Penjelasan lanjut atas berhenti karena diberhentikan itulah yang terdapat dalam UU Pemda. Sama sekali tidak ada elaborasi atas berhenti karena meninggal dunia atau permintaan sendiri. Hal ini menegaskan bahwa pembentuk undang-undang tidak berimajinasi ada rezim perizinan dalam soal berhenti karena meninggal dunia atau permintaan sendiri.
                                               
Rangkap Jabatan

Soalnya adalah, rezim izin tersebut pernah digunakan untuk menolak pengunduran diri Wakil Gubernur Prijanto. Bukan tidak mungkin hal yang sama akan terjadi pula pada Jokowi. Katakanlah skenario terburuk itu terjadi, maka Jokowi akan menjabat sebagai Presiden RI dan sekaligus Gubernur DKI! Kalau ini terjadi, baru pertama terjadi dalam sejarah negeri ini, dan mungkin juga sejarah dunia, bahwa ada presiden sebagai kepala pemerintahan yang juga menjabat gubernur.

Mereka yang berimajinasi bila Jokowi ditolak mundur akan berimbas pada pengambilan sumpah sebagai Presiden, pasti akan kecewa. UU Nomor 42 Tahun 2008 tentang Pemilihan Presiden dan Wakil Presiden (UU Pilpres) sama sekali tidak mengatur larangan rangkap jabatan sebagaimana halnya bagi anggota DPR, DPD, dan DPRD. Karena itu, sah-sah saja presiden merangkap jabatan lain bila kondisi mengharuskan.

Kepala daerah, termasuk gubernur, memang dilarang merangkap sebagai pejabat negara lainnya sebagaimana ternyata dalam Pasal 28 huruf g UU Pemda.

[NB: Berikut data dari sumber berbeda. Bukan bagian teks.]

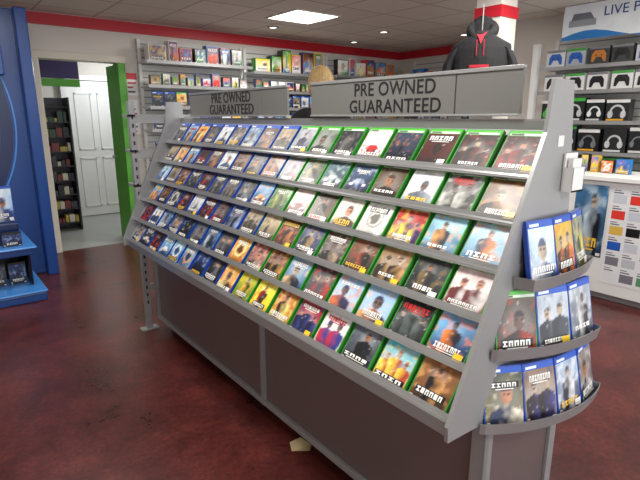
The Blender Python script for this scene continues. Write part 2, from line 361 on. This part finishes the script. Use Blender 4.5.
spec=[
 [P_cod,P_cod2,G((36,15,15),(80,25,20),(60,10,10),(20,12,12)),G((25,30,45),(50,60,80),(160,100,60),(20,22,30)),G((180,180,180),(220,220,223),(200,40,40),(60,60,65)),G((20,20,20),(40,40,45),(110,110,110),(60,60,60)),G((70,80,70),(120,130,120),(40,45,45),(25,28,28)),G((100,100,110),(170,170,180),(60,60,90),(40,40,60))],
 [G((40,28,20),(110,76,46),(180,120,60),(26,22,18)),G((90,88,84),(50,50,50),(190,190,185),(25,25,25)),G((160,165,170),(220,222,224),(150,160,170),(90,95,105)),G((90,70,44),(70,52,36),(40,30,20),(30,24,20)),G((25,30,45),(60,80,110),(160,170,190),(30,40,90)),G((30,35,40),(70,100,110),(180,190,190),(20,40,70)),G((30,40,30),(70,90,70),(140,120,60),(25,25,25)),G((50,40,60),(90,90,110),(150,60,80),(40,30,50))],
 [G((60,110,150),(170,215,235),(230,130,60),(40,50,70)),G((60,100,130),(150,200,220),(210,150,90),(30,40,50)),G((90,20,40),(180,60,50),(230,200,80),(50,30,90)),G((190,190,186),(225,225,222),(150,150,145),(90,85,80)),G((160,152,138),(214,210,202),(110,90,74),(60,50,45)),G((100,80,60),(60,50,44),(50,34,26),(30,24,20)),G((150,70,70),(210,195,195),(110,20,30),(50,20,25)),G((40,60,40),(80,120,60),(160,170,60),(25,30,25))],
 [G((150,22,28),(225,215,215),(220,220,220),(90,20,25)),G((20,24,34),(50,60,60),(120,100,60),(30,30,34)),G((70,50,30),(140,110,76),(180,140,90),(28,24,20)),G((40,32,28),(110,80,56),(140,60,44),(22,18,16)),G((30,28,30),(80,60,60),(160,140,120),(24,22,22)),G((30,34,60),(60,70,110),(160,130,90),(30,30,40)),G((50,22,22),(110,46,40),(190,120,70),(26,16,16)),G((120,108,88),(180,166,136),(80,60,40),(40,30,24))],
 [G((24,52,100),(110,165,210),(230,125,50),(26,26,38)),G((14,16,18),(30,34,36),(90,100,100),(40,44,46)),G((160,180,200),(130,175,215),(235,160,90),(40,50,80)),G((180,190,200),(130,170,205),(220,120,70),(50,50,80)),G((26,26,30),(54,54,62),(180,60,50),(80,80,85)),G((40,70,110),(120,160,190),(200,170,130),(30,36,50)),G((50,30,20),(110,60,36),(200,150,70),(30,24,20)),G((70,20,20),(140,40,36),(210,190,170),(34,20,20))],
 [G((46,36,28),(150,100,60),(210,155,96),(24,22,24)),G((235,150,50),(60,185,210),(245,215,80),(160,60,40)),G((50,58,66),(104,112,122),(30,34,40),(20,22,26)),G((210,200,200),(230,230,230),(190,40,50),(50,60,130)),G((80,24,50),(170,50,60),(50,70,140),(30,30,60)),G((200,165,60),(160,50,44),(235,215,130),(50,30,26)),G((235,200,50),(245,215,80),(160,40,36),(40,36,30)),G((60,100,40),(180,185,60),(220,175,50),(40,36,30))]]
kindspec={(0,0):'group',(0,1):'group',(0,2):'emblem',(0,3):'scene',(0,4):'car',(0,5):'full',(1,4):'car',(1,5):'car',(1,0):'bust',(1,1):'duo',(2,0):'full',(2,1):'full',(2,2):'group',(2,3):'emblem',(3,0):'duo',(4,0):'full',(4,2):'bust',(4,3):'bust',(5,0):'full',(5,1):'group',(5,2):'full',(5,3):'duo'}
rg=random.Random(3)
mb=MB([M_COVER])
for i in range(6):
    for j in range(18):
        y=Y0+.085+.1525*j+rg.uniform(-.003,.003)
        if y+.068>Y1: continue
        B=rows[i]+V((0,y,0))
        hi=j<6
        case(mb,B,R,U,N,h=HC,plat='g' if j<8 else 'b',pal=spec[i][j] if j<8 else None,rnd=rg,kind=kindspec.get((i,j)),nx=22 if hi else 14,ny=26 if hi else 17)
mb.build('game_cases',gon)
# signs
def sign(ya,yb,split,tc,tsize,name,seg=True):
    root=empty(name)
    m=MB([M_SIGN,M_METAL]); 
    m.bb(1.435,1.447,split+.003,yb,1.508,1.645); 
    if split-ya>.02: m.bb(1.435,1.447,ya,split-.003,1.508,1.645)
    m.bb(1.430,1.452,ya,yb,1.640,1.652,mi=1); m.bb(1.430,1.452,ya,yb,1.503,1.510,mi=1)
    m.build('plate',root,bevel=.001)
    for txt,z in(('PRE OWNED',1.583),('GUARANTEED',1.518)):
        c=bpy.data.curves.new('letters','FONT'); c.body=txt; c.size=tsize; c.align_x='CENTER'; c.extrude=.0008; c.space_character=1.05; c.offset=.0004
        o=bpy.data.objects.new('letters',c); bpy.context.collection.objects.link(o); c.materials.append(M_SIGNTXT)
        o.matrix_world=Matrix(((0,0,-1,1.434),(-1,0,0,tc),(0,1,0,z),(0,0,0,1))); o.parent=root
    return root
sign(.85,1.89,1.09,1.385,.071,'pre_owned_sign')
sign(2.08,3.21,2.32,2.66,.078,'pre_owned_sign')
# end-cap tiers
def tier(sx,L,a0,a1,xr,zf,ncase,plats,pals,name,margin=.008,off=0.0,ch_=.18,cw_=.134):
    yw=Y0-.013; n=24
    pts=[V((sx,yw-off,0))]; angs=[]
    for k in range(n):
        a=math.radians(a0+(a1-a0)*(k+.5)/n); angs.append(a)
        pts.append(pts[-1]+V((math.cos(a),math.sin(a),0))*(L/n))
    rim=list(pts)+[V((max(xr,pts[-1].x-.02),yw,0))]
    if off>0: rim=[V((sx-.01,yw,0))]+rim
    m=MB([M_METAL,M_LIP])
    zz=lambda p,z:V((p.x,p.y,z))
    m.poly([zz(p,zf) for p in rim]); m.poly([zz(p,zf-.004) for p in rim][::-1])
    nr=len(rim)
    def oo(i):
        i=max(0,min(nr-2,i)); dd=(rim[i+1]-rim[i]).normalized(); return V((dd.y,-dd.x,0))
    for k in range(nr-1):
        p,q=rim[k],rim[k+1]
        o1=(oo(k-1)+oo(k)).normalized(); o2=(oo(k)+oo(k+1)).normalized()
        for (w0,w1,fl) in((.004,.012,0),(.001,.009,1)):
            Q=[zz(p,zf-.007)+o1*w0,zz(q,zf-.007)+o2*w0,zz(q,zf+.03)+o2*w1,zz(p,zf+.03)+o1*w1]
            m.poly(Q if not fl else Q[::-1],mi=1)
        m.poly([zz(p,zf+.03)+o1*.012,zz(q,zf+.03)+o2*.012,zz(q,zf+.03)+o2*.009,zz(p,zf+.03)+o1*.009],mi=1)
    for x in(sx+.02,xr-.02): m.box((x,yw,zf+.02),(.02,.004,.08))
    m.build(name+'_tray',gon)
    c=MB([M_COVER])
    for k in range(ncase):
        s=(k+.5)/ncase*n; i=int(s); fr_=s-i
        P0=pts[i].lerp(pts[i+1],fr_); a=angs[i]
        T=V((math.cos(a),math.sin(a),0)); out=V((T.y,-T.x,0)); t=math.radians(12)
        Nn=out*math.cos(t)+V((0,0,math.sin(t))); Uu=V((0,0,math.cos(t)))-out*math.sin(t)
        B=zz(P0,zf+.004)-out*margin
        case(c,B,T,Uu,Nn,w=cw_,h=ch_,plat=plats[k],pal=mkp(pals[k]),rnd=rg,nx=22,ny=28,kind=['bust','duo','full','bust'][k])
    c.build(name+'_game_cases',gon)
tier(1.14,.50,-37,14,1.585,.632,4,'bbbb',[((120,108,50),(60,70,60),(235,225,200),(40,50,80)),((160,156,140),(120,95,75),(60,60,120),(40,30,30)),((50,60,90),(150,170,190),(220,220,220),(40,40,60)),((50,50,60),(120,110,100),(190,190,190),(30,30,40))],'lower_tier',off=.012,cw_=.123)
tier(1.165,.395,-34,4,1.57,.852,3,'gbb',[((30,28,28),(90,80,70),(160,60,44),(50,50,50)),((110,120,130),(180,190,200),(60,70,80),(40,44,50)),((70,80,90),(150,160,170),(210,210,210),(40,40,50))],'middle_tier',off=.012,cw_=.128)
tier(1.25,.36,-12,16,1.57,1.045,3,'bbb',[((60,90,120),(190,215,230),(220,220,225),(30,60,100)),((60,50,40),(200,170,60),(220,120,50),(40,30,30)),((40,60,60),(120,130,120),(200,190,60),(30,30,40))],'upper_tier',off=.05,cw_=.118)
ch=MB([M_WHITE,M_METAL]); ch.bb(1.44,1.51,Y0-.045,Y0-.014,1.29,1.295);ch.bb(1.44,1.51,Y0-.045,Y0-.042,1.29,1.36);ch.bb(1.44,1.51,Y0-.02,Y0-.014,1.29,1.40);ch.bb(1.44,1.443,Y0-.045,Y0-.014,1.29,1.36);ch.bb(1.507,1.51,Y0-.045,Y0-.014,1.29,1.36);ch.bb(1.448,1.5,Y0-.038,Y0-.024,1.3,1.385)
ch.bb(1.40,1.43,Y0-.0135,Y0-.012,1.42,1.45)
ch.build('leaflet_holder',gon)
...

Namun, larangan yang sama sepanjang pengetahuan saya tidak terdapat untuk jabatan presiden. Jokowi tetap dapat mengangkat sumpah sebagai presiden, setelahnya barulah ia akan terhalang untuk menjabat gubernur juga karena UU Pemda melarang kepala daerah merangkap sebagai pejabat negara lainnya. Jadi, yang dikorbankan tetap jabatan gubernur, bukan jabatan presiden sebagaimana dibayangkan para penghalang Jokowi.

Pembentuk undang-undang pasti tidak pernah berpikir seorang presiden merangkap jabatan publik lainnya. Terlebih yang dirangkap adalah jabatan gubernur sekaligus, jabatan eksekutif yang pasti juga banyak menyita waktu bagi pemangkunya. Namun, dengan skenario ‘kegenitan’ sebagian anggota DPRD DKI, bisa jadi hal yang tidak terbayangkan itu terjadi.

Bersikap Positif

Lalu, untuk apa menolak undur diri Jokowi bila tetap saja ia melaju sebagai Presiden RI? Kepada sebagian anggota DPRD DKI, penting rasanya untuk bersikap rasional dan menjunjung etika bernegara. Seorang warga negara bernama Jokowi telah dipilih oleh mayoritas rakyat Indonesia sebagai Presiden ke-7. Pilihan tersebut telah diformalisasi melalui keputusan KPU. Ini adalah fakta demokrasi elektoral.

Keputusan KPU tersebut juga telah dikukuhkan oleh MK dengan menolak permohonan Prabowo-Hatta. Ini adalah fakta nomokrasi konstitusional. Harusnya kita semua menerima kedua fakta ini sebagai kebenaran yang tak terbantahkan. Hormatilah keputusan mayoritas rakyat Indonesia dengan tidak menjadi penghalang Jokowi menuju tangga istana.

Lebih baik kita menyimpan energi pertengkaran untuk mengawal pemerintahan Jokowi-JK untuk lima tahun ke depan. Dengan cara kita masing-masing, dengan posisi dan profesi kita masing-masing, kita kawal janji-janji kampanye Jokowi-JK. Kita tagih janji-janji tersebut sebagai sebuah kewajiban yang harus ditunaikan. Ini lebih bermanfaat bagai rakyat. Ini menjadikan kita lebih sportif dan bermartabat.